Ogun (o-goon) is the responsible older brother, wresting a living out of his ramshackle car repair shop. Younger brother Oshoosi, aka Osi (o-see), is a wanderer and dreamer, a relative innocent, even though he's just spent a spell in prison, which has left a stain of dark experience to torture his dreams.
The third player in this dance of attraction and repulsion is Elegba, not an actual brother but a self-styled "brother." Elegba is an insidious charmer, playing on some dark bond forged with Oshoosi in prison, worming his way into the brothers' tempestuous relationship.
If you're like me, you'll spend a good part of this 85-minute, intermissionless play getting your bearings, intrigued by the earthy, often profane poetry spun by gifted young playwright Tarell Alvin McCraney but slow to pick up on the story. I wasted time trying to figure out the mythic parallels, where I should have been going with the flow of the actual, physical tale, as the two brothers bicker and reminisce and try to figure out how to respond to Elegba's troubling, seductive intrusion and an unseen corrupt cop.
But no matter how much I let my brain get in the way, the story gradually took over, forcing me back into the trio's present. How could it be otherwise when they are played with vivid humor and veiled passion by the handsome, charismatic Albert Jones (Ogun), Jared McNeill (Oshoosi) and Joshua Elijah Reese (Elegba)?
Jones is the one with impassive majesty, baffled but forgiving until his anger erupts, powerful in seething silence. Mitchell is jittery, mercurial and young, his emotions right on the surface. Not entirely trustworthy, he clearly has a good heart.
Both actors are from out of town. For Pittsburghers, the greater revelation will be Reese, the recent Point Park graduate, who has played on many local stages but never had a chance to show such range. A naturally appealing presence, he usually exudes wholesomeness, but here he curdles with mysterious, corrupting desire.
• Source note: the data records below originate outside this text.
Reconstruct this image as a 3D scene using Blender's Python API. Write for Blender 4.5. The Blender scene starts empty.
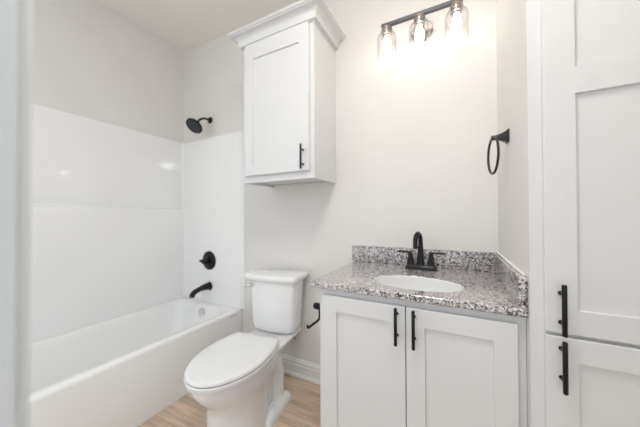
import bpy, bmesh, math, random
from mathutils import Vector, Matrix, Euler

C = bpy.context.scene.collection
PI = math.pi
scene = bpy.context.scene

# ------------------------------------------------------------------ camera
F_PX, YAW, PITCH, ROLL, EYE = 257.23, 0.4818, 0.0096, -0.0037, 1.166
cam_d = bpy.data.cameras.new('camera')
cam = bpy.data.objects.new('camera', cam_d)
C.objects.link(cam)
cam_d.sensor_fit = 'HORIZONTAL'
cam_d.sensor_width = 36.0
cam_d.lens = 36.0 * F_PX / 640.0
cam_d.clip_start = 0.01
cam_d.clip_end = 60
cam.location = (0, 0, EYE)
cam.matrix_world = (Matrix.Translation((0, 0, EYE)) @ Matrix.Rotation(YAW, 4, 'Z') @
                    Matrix.Rotation(PI / 2 + PITCH, 4, 'X') @ Matrix.Rotation(ROLL, 4, 'Z'))
cam_d.dof.use_dof = True
cam_d.dof.focus_distance = 0.95
cam_d.dof.aperture_fstop = 1.5
scene.camera = cam

# ------------------------------------------------------------------ world: soft daylight that comes in through the doorway
W = bpy.data.worlds.new('daylight')
scene.world = W
W.use_nodes = True
bg = W.node_tree.nodes['Background']
bg.inputs['Color'].default_value = (0.91, 0.96, 1.0, 1)
bg.inputs['Strength'].default_value = 0.53

# ------------------------------------------------------------------ exposure
vs = scene.view_settings
vs.view_transform = 'Standard'
vs.look = 'None'
vs.exposure = 1.27
vs.gamma = 1.0
vs.use_curve_mapping = False
BULB = 4.8
CEILING_LAMP = 12.0

# ------------------------------------------------------------------ materials
def new_mat(name):
    m = bpy.data.materials.new(name)
    m.use_nodes = True
    return m, m.node_tree.nodes, m.node_tree.links, m.node_tree.nodes['Principled BSDF']

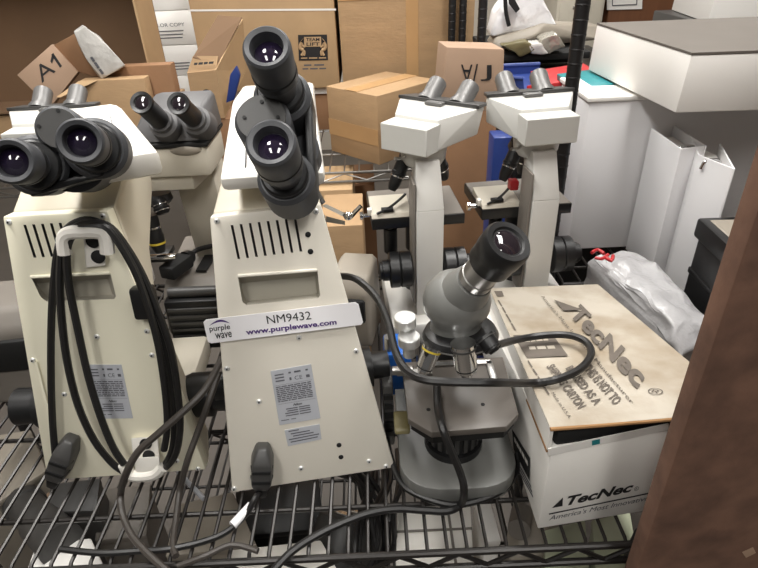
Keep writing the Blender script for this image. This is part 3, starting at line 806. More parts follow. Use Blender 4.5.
# hanging rims of the lid at left, back and right
for (a, b_, da, db) in ((Lf, Lb, .035, .028), (Rf, Rb, .030, .022), (Lb, Rb, .024, .024)):
    e = (b_ - a).normalized(); inn = up.cross(e).normalized()
    cc = (Lf + Rf + Rb + Lb) / 4
    if (cc - a).dot(inn) < 0: inn = -inn
    vs_ = [a, b_, b_ + dn * db, a + dn * da]
    bb.loft([v + dn * .001 for v in vs_], [v + inn * .004 + dn * .001 for v in vs_], 'carton')
    lo_ = [a + dn * da, b_ + dn * db]
    bb.loft([lo_[0] - inn * .0006, lo_[1] - inn * .0006, lo_[1] - inn * .0006 + dn * .0045, lo_[0] - inn * .0006 + dn * .0045],
            [lo_[0] + inn * .0046, lo_[1] + inn * .0046, lo_[1] + inn * .0046 + dn * .0045, lo_[0] + inn * .0046 + dn * .0045], 'edge')
bb.tube([Lf + dn * .002, (Lf + Rf) / 2 + dn * .003, Rf + dn * .002], .0024, 'edge', sub=2)
ln = (Rf - Lf).cross(Lb - Lf).normalized(); ln = ln if ln.z > 0 else -ln
def lp(px, py, o=.0009): return isect(px, py, Lf, ln, o)
def lt(s, ll, lr, tl, m='inkc', bold=0, shear=0):
    a = lp(*ll); bb.text(s, a, lp(*lr) - a, lp(*tl) - a, m, bold, shear)
def ld(n, ll, lr, tl, m='inkc'):
    a = lp(*ll, .0014); bb.dash(n, a, lp(*lr, .0014) - a, lp(*tl, .0014) - a, m, n)
# big brand lettering runs down the right side
lt('TecNec', (571, 317), (640, 393), (580, 303), bold=.04, shear=.25)
bb.poly([lp(554, 299.5), lp(583, 309.8), lp(563.5, 310.5)], 'inkc')
lt('®', (646, 393), (661, 395.5), (650, 387))
lt("America's Most Innovative Manufacturer", (541, 296.5), (632, 405), (543, 294.5), shear=.2)
lt('THIS IS NOT TO', (582.5, 368), (614, 405.5), (590.5, 363), bold=.03)
lt('BE USED AS A', (565, 368.5), (594.5, 405.5), (572.5, 365), bold=.03)
lt('SHIPPING CARTON', (546, 366.5), (578, 409), (554, 363.5), bold=.03)
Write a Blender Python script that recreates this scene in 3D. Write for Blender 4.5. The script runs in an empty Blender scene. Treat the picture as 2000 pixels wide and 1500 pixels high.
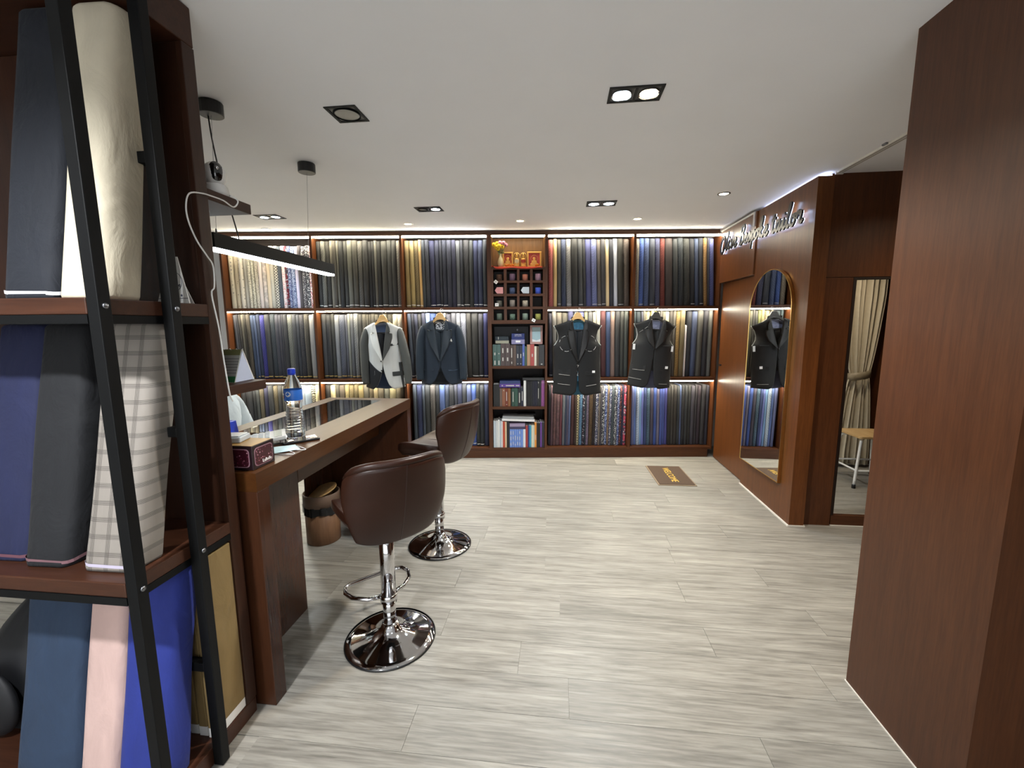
EXPO, LK, STRIPK, CLOTHK, FRONT = 0.7, 0.9, 34, 0.6, 62      # exposure, lamp power, LED strip strength, cloth depth
import bpy, math, random
from mathutils import Matrix, Vector
from math import sin, cos, pi, radians
random.seed(7)
S = bpy.context.scene
COL = S.collection
# ---------------------------------------------------------------- camera, world, exposure
A = 0.1121                      # the room is turned by this angle against the fabric wall
CAM_H = 1.42
cam_d = bpy.data.cameras.new('camera'); cam = bpy.data.objects.new('camera', cam_d); COL.objects.link(cam)
cam_d.sensor_width = 36.0; cam_d.lens = 834.0 / 2000 * 36.0; cam_d.clip_start = 0.02
def cam_matrix(p, r, y):
    R0 = Matrix(((1,0,0),(0,0,-1),(0,1,0)))
    Ry = Matrix(((cos(y),0,-sin(y)),(0,1,0),(sin(y),0,cos(y))))
    Rp = Matrix(((1,0,0),(0,cos(p),-sin(p)),(0,sin(p),cos(p))))
    Rr = Matrix(((cos(r),-sin(r),0),(sin(r),cos(r),0),(0,0,1)))
    R = Rr @ Rp @ Ry @ R0
    M = Matrix((R[0], -R[1], -R[2])).transposed().to_4x4()
    M.translation = (0, 0, CAM_H)
    return M
cam.matrix_world = cam_matrix(0.1363, -0.0059, -0.0014)
S.camera = cam
w = bpy.data.worlds.new('world'); S.world = w; w.use_nodes = True
w.node_tree.nodes['Background'].inputs[0].default_value = (0.9, 0.95, 1.0, 1)
w.node_tree.nodes['Background'].inputs[1].default_value = 0.05
S.view_settings.view_transform = 'Standard'; S.view_settings.look = 'None'
S.view_settings.gamma = 1.0; S.view_settings.use_curve_mapping = False
S.view_settings.exposure = EXPO
S.cycles.use_denoising = True
S.cycles.sample_clamp_indirect = 6.0
S.cycles.max_bounces = 10
CEIL = 2.37
def RW(x, y, z=0.0):            # room frame -> world
    return Vector((x*cos(A) + y*sin(A), -x*sin(A) + y*cos(A), z))
def lamp(name, kind, loc, energy, color, size=0.08, spot=150, blend=0.6, parent=None):
    d = bpy.data.lights.new(name, kind); d.energy = energy; d.color = color
    if kind == 'SPOT':
        d.spot_size = radians(spot); d.spot_blend = blend; d.shadow_soft_size = size
    else:
        d.shadow_soft_size = size
    o = bpy.data.objects.new(name, d); COL.objects.link(o); o.location = loc
    return o
COOL = (0.80, 0.91, 1.0); WARM = (1.0, 0.82, 0.60); NEUT = (0.97, 0.98, 1.0)
# unseen ceiling lamps; those far behind the photographer added for bounce onto the ceiling
for i, (x, y, e) in enumerate(((0.3, 0.36, 14), (-0.4, -1.7, 180), (-2.4, -1.4, 120), (1.7, -1.6, 160))):
    lamp('unseen_lamp', 'SPOT', RW(x, y, CEIL-0.02), e*LK, NEUT if i % 2 else COOL, 0.06, 150 if i == 0 else 96, 0.8)
gl = lamp('rack_spot', 'SPOT', RW(-1.0, -0.05, CEIL-0.03), 150*LK, (0.96, 0.98, 1.0), 0.05, 88, 0.9)
gl.rotation_euler = (RW(-1.45, 1.0, 0.55)-RW(-1.0, -0.05, CEIL-0.03)).to_track_quat('-Z', 'Y').to_euler()
# bright shop front behind the photographer
sf = bpy.data.lights.new('shop_front', 'AREA'); sf.shape = 'RECTANGLE'; sf.size = 4.6; sf.size_y = 1.9; sf.energy = FRONT; sf.color = (0.93, 0.97, 1.0)
so = bpy.data.objects.new('shop_front', sf); COL.objects.link(so); so.location = RW(-0.3, -2.56, 1.25); so.rotation_euler = (pi/2, 0, -A+pi)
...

So what are the mythic parallels? McCraney's script says that the play "draws on elements, icons and stories from the Yoruba cosmology" -- the great Nigerian tribe whose culture came to America with the slave trade. In that mythology, Ogun is the warrior god of iron, Oshoosi is the wanderer and hunter, and Elegba is the messenger, a god of crossroads and a bit of a trickster.
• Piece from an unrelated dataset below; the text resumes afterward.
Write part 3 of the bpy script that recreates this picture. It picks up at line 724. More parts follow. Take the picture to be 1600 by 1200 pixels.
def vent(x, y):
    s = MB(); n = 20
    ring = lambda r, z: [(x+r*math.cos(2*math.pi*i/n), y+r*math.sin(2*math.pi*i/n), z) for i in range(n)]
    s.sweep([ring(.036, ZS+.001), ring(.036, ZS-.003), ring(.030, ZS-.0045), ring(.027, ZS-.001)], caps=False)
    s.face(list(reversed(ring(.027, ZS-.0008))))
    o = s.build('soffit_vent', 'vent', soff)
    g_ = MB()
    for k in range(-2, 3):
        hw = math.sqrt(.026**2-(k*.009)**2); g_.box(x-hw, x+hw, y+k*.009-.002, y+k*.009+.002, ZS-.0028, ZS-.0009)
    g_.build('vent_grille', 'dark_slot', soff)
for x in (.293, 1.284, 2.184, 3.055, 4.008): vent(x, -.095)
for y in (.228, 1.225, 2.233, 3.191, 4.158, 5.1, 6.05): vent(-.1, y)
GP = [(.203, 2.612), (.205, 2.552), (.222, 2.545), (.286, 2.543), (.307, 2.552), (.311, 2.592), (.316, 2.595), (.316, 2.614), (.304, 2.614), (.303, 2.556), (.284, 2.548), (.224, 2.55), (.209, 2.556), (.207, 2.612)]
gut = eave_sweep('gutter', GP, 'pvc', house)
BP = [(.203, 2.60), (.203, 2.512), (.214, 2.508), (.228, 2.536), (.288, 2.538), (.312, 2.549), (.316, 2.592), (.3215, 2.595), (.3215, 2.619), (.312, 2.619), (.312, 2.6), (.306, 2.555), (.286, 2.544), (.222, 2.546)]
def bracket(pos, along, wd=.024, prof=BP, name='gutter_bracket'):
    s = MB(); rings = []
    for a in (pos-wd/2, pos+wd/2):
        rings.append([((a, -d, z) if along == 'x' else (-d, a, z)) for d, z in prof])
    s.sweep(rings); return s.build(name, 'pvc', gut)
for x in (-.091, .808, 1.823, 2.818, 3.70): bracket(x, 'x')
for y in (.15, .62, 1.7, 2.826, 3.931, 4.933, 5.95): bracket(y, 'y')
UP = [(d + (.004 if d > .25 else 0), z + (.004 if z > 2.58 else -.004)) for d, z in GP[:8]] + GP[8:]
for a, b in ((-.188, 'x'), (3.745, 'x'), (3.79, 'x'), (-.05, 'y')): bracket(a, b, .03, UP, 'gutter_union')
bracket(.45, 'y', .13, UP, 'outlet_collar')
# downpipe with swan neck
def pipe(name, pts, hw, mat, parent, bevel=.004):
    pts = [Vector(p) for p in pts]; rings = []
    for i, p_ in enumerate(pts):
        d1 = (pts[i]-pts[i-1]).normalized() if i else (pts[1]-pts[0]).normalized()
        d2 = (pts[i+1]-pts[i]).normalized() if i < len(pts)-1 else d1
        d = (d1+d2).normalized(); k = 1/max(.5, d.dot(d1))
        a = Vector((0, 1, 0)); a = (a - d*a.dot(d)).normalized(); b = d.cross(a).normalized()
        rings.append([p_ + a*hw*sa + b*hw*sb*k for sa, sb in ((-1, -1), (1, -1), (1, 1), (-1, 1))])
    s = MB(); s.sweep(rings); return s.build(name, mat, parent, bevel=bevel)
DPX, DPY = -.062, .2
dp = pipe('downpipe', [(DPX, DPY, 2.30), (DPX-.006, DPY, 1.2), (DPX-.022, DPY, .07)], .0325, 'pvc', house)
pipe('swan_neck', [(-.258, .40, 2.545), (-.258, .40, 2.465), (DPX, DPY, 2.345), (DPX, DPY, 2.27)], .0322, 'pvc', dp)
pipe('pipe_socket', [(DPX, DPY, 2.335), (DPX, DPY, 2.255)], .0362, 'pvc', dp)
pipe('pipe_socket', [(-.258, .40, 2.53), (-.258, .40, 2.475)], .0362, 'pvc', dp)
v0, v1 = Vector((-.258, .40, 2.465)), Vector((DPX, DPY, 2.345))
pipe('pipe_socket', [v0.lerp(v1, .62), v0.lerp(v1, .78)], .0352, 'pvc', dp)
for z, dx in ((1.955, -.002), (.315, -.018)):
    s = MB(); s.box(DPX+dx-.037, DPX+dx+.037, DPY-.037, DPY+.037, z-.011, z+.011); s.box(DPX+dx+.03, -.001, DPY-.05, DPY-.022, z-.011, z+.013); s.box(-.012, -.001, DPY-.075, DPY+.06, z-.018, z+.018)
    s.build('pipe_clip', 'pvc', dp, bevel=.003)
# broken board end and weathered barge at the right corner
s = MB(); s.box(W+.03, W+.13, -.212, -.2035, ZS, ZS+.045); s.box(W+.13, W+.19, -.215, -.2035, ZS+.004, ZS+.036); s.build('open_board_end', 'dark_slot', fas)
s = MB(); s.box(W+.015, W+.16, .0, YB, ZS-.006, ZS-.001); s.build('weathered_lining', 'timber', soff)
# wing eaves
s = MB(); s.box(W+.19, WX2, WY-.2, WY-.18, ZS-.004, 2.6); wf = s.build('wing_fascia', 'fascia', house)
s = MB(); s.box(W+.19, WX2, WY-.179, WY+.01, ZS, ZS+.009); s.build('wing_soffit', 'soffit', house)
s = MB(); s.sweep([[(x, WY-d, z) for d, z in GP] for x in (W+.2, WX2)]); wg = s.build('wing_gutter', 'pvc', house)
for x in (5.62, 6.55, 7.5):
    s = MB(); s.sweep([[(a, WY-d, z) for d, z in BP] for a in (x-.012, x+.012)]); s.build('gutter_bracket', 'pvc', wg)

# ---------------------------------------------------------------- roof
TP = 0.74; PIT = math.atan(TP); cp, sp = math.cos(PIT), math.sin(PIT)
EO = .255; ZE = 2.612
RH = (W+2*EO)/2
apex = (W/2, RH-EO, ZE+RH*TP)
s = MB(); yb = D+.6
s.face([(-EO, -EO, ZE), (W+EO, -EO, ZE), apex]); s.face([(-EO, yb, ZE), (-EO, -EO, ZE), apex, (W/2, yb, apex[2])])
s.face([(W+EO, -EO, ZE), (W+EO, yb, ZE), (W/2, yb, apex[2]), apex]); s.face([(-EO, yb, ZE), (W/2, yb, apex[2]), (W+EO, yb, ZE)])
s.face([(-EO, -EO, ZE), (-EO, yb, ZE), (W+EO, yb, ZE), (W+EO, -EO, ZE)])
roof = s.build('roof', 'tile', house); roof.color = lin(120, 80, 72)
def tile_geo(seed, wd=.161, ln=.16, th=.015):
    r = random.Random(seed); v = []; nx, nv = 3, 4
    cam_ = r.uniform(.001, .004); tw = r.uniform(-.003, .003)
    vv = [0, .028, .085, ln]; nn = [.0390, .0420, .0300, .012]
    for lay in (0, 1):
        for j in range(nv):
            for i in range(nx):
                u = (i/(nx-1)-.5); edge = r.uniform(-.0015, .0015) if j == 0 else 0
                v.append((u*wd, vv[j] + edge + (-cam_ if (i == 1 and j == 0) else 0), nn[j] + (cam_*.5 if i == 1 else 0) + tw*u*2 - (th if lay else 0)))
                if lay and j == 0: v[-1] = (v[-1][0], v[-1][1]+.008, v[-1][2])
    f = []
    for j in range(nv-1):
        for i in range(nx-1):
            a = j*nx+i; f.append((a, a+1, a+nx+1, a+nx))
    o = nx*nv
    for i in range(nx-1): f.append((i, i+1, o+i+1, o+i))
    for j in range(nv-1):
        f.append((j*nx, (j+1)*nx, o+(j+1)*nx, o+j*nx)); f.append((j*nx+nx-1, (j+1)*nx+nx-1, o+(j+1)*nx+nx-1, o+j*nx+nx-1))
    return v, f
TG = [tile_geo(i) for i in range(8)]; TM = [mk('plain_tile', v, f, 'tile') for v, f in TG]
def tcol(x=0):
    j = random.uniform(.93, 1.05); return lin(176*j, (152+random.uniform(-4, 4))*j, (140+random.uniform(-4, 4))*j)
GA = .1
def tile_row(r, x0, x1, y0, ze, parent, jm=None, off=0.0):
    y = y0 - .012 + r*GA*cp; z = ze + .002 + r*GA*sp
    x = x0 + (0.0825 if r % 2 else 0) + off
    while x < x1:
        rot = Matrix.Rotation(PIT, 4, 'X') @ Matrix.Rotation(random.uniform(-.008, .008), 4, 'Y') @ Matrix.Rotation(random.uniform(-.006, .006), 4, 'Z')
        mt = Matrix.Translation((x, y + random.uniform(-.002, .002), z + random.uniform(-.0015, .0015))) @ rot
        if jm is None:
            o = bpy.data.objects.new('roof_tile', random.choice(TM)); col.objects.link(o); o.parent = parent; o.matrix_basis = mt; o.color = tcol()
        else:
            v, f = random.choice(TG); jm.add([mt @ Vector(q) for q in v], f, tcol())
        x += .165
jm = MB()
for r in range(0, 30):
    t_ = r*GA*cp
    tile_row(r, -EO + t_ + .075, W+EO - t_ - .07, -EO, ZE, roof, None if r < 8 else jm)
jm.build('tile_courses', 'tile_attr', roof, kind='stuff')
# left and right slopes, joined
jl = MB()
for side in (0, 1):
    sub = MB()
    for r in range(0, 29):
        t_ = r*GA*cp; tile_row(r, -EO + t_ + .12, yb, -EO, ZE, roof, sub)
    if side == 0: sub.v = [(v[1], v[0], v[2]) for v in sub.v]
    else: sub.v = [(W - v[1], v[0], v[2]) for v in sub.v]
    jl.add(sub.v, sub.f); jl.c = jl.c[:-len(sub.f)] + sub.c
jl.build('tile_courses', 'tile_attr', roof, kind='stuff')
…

The point of mythic archetypes is that we all embody them to some extent. I don't know whether McCraney's characters re-enact specific Yoruba parables -- several biblical ones certainly come to mind, including Cain and Abel -- but without consciously thinking about it, you feel elemental patterns of loyalty and betrayal, seduction and resistance, confinement and flight.
And the greatest of these is love. That's the powerful burden of the ending, coming upon us with heart-stopping suddenness.
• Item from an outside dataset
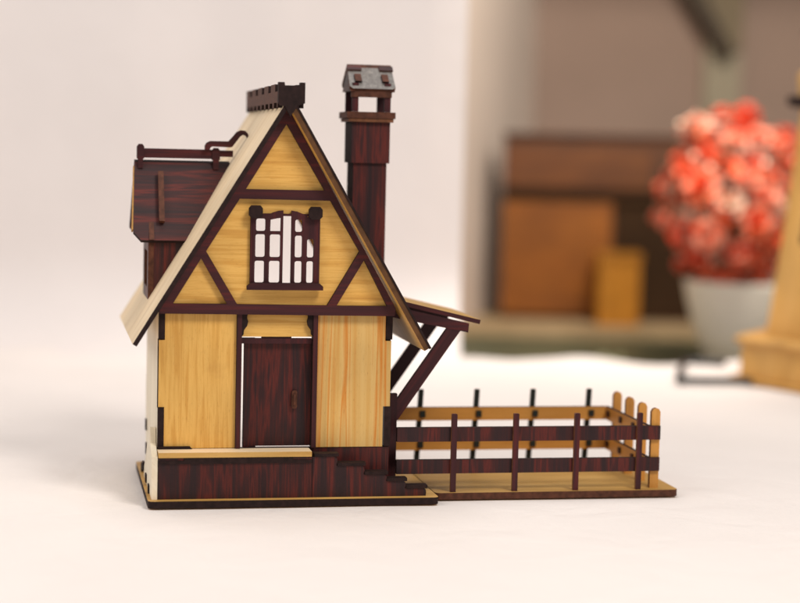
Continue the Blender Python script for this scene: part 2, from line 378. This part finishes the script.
# fences: rails are the part's mesh, posts its pieces
def post(x0, x1, z0, z1, y0, y1, parent, face, edge, lean=0, rot=False, name='fence_post', cx=0):
    r = min(1.8 if name == 'fence_picket' else .35, (x1-x0)/2-.05)
    pts = [(x0, z0), (x1, z0), (x1+lean, z1-r), (x1+lean-r*.4, z1-r*.25), (x1+lean-r, z1), (x0+lean+r, z1), (x0+lean+r*.4, z1-r*.25), (x0+lean, z1-r)]
    if rot:   # sheet in the YZ plane at X = cx
        return MB().plate(pts, [], (cx, 0, 0), Y, Z, y1-y0, face, edge, 'v').build(name, parent)
    return MB().plate(pts, [], (0, y1, 0), X, Z, y1-y0, face, edge, 'v').build(name, parent)

ff = MB()
for z0, z1 in ((25.0, 31.2), (10.9, 17.0)):
    ff.box(107.6, 227.4, 13.0, 15.4, z0, z1, ROSE, BURNT)
ff = ff.build('fence', H)
for x in (132.6, 160.4, 188.2, 217.2):
    post(x-1.2, x+1.2, 3, 37.4, 11.2, 12.9, ff, FRAMEW, POSTE)
fb = MB()
for z0, z1 in ((25.0, 31.2), (10.9, 17.0)):
    fb.box(107, 221.4, 74, 76.4, z0, z1, AMBER, BURNT, 'u')
fb = fb.build('fence', H); tag(fb, 'amber rear fence with leaning black posts')
for x in (130.2, 157.3, 184.8, 212.6):
    post(x-1.5, x+.9, 3, 39.4, 76.7, 78.2, fb, INK, INK, lean=1.6)
    k = MB()
    for zc in (28.2, 13.8):
        k.box(x-1.2+.05*zc, x+1.3+.05*zc, 72.8, 74.2, zc-1.5, zc+1.5, INK, INK)
    k.build('post_tab', fb)
fs = MB()
for z0, z1 in ((25.0, 31.2), (10.9, 17.0)):
    fs.plate(rect(15.6, z0, 76.2, z1), [], (221.6, 0, 0), Y, Z, 1.8, AMBER, BURNT, 'u')
fs = fs.build('fence', H); tag(fs, 'amber end fence with round topped pickets')
for yc in (15.6, 33.5, 51.5, 70):
    post(223.6, 227.6, 3, 39, yc-1.2, yc+1.2, fs, AMBER, PICKE, name='fence_picket')
    k = MB()
    for zc in (28.2, 13.8):
        k.plate(rrect(yc-1.5, zc-1.4, yc+1.5, zc+1.4, .5), [], (220.8, 0, 0), Y, Z, .8, RUST, BURNT)
    k.build('picket_tab', fs)

# ================================================================== THE ROOM (camera-aligned frame: u right, v away, z up)
CAM = Vector((-44.9, -744.3, 150.2)); YAW, PITCH, ROLL = .1985, .0827, .0232
def G(u, v, z=0):
    return Vector((CAM.x+u*math.cos(YAW)+v*math.sin(YAW), CAM.y-u*math.sin(YAW)+v*math.cos(YAW), z))
UX = G(1, 0)-G(0, 0); VX = G(0, 1)-G(0, 0)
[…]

"The Brothers Size" is powered by McCraney's vigorously poetic text, rich in repetition, incantation and song, including a compelling use of Otis Redding's celebratory "Try a Little Tenderness." The characters speak many of the stage directions, further framing the present story as reenactment.
Tony Ferrieri's strikingly dingy set straddles the line between realistic and emblematic, serving easily as garage, rooming house and wayside. A central platform over a pit is both a car above a grease pit and a bed above ... what? Sound, lights, costumes -- all use and enhance the intimacy of the Hamburg Studio space.
Robert O'Hara directs. I wouldn't know how to distinguish his work from that of the actors; it's all seamless, so you can't easily imagine alternatives. The result is tight, self-assured, finely wrought theater, creating an evocative new world that is ultimately familiar.